Copy every line, exactly and only, from the line containing "uroof = ur.obj('upper_roof', M['soffit'], house)" to the line containing "8, in_ur, lambda", both lines included.
☆ ☆ ☆
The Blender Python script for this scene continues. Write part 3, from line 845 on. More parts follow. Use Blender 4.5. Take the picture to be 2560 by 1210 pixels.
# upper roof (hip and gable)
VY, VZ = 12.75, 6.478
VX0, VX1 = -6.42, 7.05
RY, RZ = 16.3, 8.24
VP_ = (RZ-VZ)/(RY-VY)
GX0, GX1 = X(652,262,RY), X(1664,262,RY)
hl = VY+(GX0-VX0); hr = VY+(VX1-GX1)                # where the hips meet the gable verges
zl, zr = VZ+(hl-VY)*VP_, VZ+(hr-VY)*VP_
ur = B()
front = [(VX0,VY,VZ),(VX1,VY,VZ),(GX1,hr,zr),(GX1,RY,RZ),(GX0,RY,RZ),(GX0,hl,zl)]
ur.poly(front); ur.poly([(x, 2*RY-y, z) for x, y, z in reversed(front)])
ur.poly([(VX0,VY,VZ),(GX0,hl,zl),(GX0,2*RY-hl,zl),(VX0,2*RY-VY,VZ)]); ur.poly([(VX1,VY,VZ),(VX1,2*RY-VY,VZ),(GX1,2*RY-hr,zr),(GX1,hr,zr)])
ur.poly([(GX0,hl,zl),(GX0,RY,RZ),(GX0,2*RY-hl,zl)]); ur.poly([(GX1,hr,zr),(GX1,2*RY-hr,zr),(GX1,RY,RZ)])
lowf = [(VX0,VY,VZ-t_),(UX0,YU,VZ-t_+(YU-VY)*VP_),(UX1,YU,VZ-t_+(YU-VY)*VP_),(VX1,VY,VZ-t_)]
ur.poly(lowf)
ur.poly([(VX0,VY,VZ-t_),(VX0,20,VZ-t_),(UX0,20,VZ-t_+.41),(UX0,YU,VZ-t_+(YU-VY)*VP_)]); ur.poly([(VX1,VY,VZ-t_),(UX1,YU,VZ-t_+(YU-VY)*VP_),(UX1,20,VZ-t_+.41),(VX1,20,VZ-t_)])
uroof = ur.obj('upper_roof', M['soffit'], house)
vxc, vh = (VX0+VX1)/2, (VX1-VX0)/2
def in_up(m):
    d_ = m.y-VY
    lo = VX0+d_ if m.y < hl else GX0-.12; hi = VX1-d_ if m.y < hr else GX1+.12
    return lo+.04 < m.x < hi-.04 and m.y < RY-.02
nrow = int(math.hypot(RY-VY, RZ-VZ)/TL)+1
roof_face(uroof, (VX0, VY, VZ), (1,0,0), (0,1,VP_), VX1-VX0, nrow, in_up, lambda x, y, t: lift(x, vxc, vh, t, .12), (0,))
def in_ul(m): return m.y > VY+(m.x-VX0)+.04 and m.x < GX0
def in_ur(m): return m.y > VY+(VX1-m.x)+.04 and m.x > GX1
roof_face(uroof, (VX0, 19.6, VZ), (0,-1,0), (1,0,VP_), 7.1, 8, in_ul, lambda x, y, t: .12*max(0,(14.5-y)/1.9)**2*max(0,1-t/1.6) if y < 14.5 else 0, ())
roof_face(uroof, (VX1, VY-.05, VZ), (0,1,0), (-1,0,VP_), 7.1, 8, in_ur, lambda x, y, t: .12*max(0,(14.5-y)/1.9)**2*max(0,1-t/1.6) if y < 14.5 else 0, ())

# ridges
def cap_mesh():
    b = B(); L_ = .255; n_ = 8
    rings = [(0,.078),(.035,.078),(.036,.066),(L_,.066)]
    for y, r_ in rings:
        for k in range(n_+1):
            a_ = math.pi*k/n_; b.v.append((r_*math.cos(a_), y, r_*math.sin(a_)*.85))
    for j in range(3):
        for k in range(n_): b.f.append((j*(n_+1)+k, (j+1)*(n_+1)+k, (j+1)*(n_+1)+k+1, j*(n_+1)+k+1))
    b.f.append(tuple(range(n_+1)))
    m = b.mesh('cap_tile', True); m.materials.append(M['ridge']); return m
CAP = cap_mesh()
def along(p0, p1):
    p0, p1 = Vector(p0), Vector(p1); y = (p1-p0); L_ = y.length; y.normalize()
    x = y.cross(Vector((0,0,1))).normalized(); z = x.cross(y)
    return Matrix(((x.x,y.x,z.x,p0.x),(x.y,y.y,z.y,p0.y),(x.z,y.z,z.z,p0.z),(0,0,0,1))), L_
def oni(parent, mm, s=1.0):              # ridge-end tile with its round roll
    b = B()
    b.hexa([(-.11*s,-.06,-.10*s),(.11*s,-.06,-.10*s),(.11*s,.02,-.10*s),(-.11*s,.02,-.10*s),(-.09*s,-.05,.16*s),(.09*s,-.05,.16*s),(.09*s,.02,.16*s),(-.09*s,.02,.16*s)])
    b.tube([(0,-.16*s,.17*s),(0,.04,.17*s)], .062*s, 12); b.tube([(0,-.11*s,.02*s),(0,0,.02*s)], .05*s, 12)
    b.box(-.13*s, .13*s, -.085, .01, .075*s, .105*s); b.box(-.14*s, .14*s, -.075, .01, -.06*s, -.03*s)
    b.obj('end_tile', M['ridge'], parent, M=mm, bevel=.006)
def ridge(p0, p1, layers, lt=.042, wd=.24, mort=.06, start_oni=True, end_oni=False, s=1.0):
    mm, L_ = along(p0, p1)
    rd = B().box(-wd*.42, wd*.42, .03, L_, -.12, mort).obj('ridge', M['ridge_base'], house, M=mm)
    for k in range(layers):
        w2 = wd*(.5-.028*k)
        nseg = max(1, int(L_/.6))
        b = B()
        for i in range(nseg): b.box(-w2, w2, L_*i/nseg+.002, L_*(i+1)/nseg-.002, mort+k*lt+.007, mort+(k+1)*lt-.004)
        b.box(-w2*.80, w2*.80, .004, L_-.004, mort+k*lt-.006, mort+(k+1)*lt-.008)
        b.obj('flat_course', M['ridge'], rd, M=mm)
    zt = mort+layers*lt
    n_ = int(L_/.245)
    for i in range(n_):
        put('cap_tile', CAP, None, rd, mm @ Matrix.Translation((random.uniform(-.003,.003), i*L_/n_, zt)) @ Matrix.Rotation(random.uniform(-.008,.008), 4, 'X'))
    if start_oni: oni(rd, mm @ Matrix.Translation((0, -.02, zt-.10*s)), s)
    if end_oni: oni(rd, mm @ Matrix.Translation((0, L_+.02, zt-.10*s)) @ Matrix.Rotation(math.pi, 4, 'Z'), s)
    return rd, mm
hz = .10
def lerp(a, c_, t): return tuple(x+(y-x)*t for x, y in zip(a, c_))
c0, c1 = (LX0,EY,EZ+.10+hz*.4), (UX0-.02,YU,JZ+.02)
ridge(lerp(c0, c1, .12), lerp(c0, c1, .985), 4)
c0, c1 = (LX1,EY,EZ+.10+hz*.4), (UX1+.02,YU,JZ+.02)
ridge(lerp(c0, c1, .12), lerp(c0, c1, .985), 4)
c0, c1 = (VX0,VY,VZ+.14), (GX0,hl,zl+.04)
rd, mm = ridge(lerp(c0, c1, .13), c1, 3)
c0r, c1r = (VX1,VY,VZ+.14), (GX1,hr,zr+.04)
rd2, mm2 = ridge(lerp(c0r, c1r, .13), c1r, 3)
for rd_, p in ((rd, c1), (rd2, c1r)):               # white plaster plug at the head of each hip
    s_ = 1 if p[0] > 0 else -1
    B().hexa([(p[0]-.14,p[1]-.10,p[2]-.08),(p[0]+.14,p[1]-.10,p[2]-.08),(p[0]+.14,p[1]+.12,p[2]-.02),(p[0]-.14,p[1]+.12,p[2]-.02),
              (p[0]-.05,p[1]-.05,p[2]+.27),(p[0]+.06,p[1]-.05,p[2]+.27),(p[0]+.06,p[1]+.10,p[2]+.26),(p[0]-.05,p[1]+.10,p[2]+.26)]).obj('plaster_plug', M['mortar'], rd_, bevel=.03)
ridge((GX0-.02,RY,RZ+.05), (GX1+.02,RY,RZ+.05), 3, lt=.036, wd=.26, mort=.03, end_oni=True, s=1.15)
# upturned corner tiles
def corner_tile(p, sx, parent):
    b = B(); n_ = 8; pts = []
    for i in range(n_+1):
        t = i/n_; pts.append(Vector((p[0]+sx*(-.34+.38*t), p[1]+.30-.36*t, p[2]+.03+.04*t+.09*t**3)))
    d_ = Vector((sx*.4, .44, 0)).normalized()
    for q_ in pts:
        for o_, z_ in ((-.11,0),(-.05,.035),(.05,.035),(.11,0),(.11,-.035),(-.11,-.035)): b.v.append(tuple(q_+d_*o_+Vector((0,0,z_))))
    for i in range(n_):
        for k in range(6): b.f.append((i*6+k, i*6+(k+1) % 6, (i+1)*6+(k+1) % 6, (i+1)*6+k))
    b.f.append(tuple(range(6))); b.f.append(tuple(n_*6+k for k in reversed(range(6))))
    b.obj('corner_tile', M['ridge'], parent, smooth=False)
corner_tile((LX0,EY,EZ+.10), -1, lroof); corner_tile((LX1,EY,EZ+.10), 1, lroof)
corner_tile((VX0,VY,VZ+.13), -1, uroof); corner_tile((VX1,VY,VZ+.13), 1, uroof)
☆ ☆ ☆
*The solution:*
uroof = ur.obj('upper_roof', M['soffit'], house)
vxc, vh = (VX0+VX1)/2, (VX1-VX0)/2
def in_up(m):
    d_ = m.y-VY
    lo = VX0+d_ if m.y < hl else GX0-.12; hi = VX1-d_ if m.y < hr else GX1+.12
    return lo+.04 < m.x < hi-.04 and m.y < RY-.02
nrow = int(math.hypot(RY-VY, RZ-VZ)/TL)+1
roof_face(uroof, (VX0, VY, VZ), (1,0,0), (0,1,VP_), VX1-VX0, nrow, in_up, lambda x, y, t: lift(x, vxc, vh, t, .12), (0,))
def in_ul(m): return m.y > VY+(m.x-VX0)+.04 and m.x < GX0
def in_ur(m): return m.y > VY+(VX1-m.x)+.04 and m.x > GX1
roof_face(uroof, (VX0, 19.6, VZ), (0,-1,0), (1,0,VP_), 7.1, 8, in_ul, lambda x, y, t: .12*max(0,(14.5-y)/1.9)**2*max(0,1-t/1.6) if y < 14.5 else 0, ())
roof_face(uroof, (VX1, VY-.05, VZ), (0,1,0), (-1,0,VP_), 7.1, 8, in_ur, lambda x, y, t: .12*max(0,(14.5-y)/1.9)**2*max(0,1-t/1.6) if y < 14.5 else 0, ())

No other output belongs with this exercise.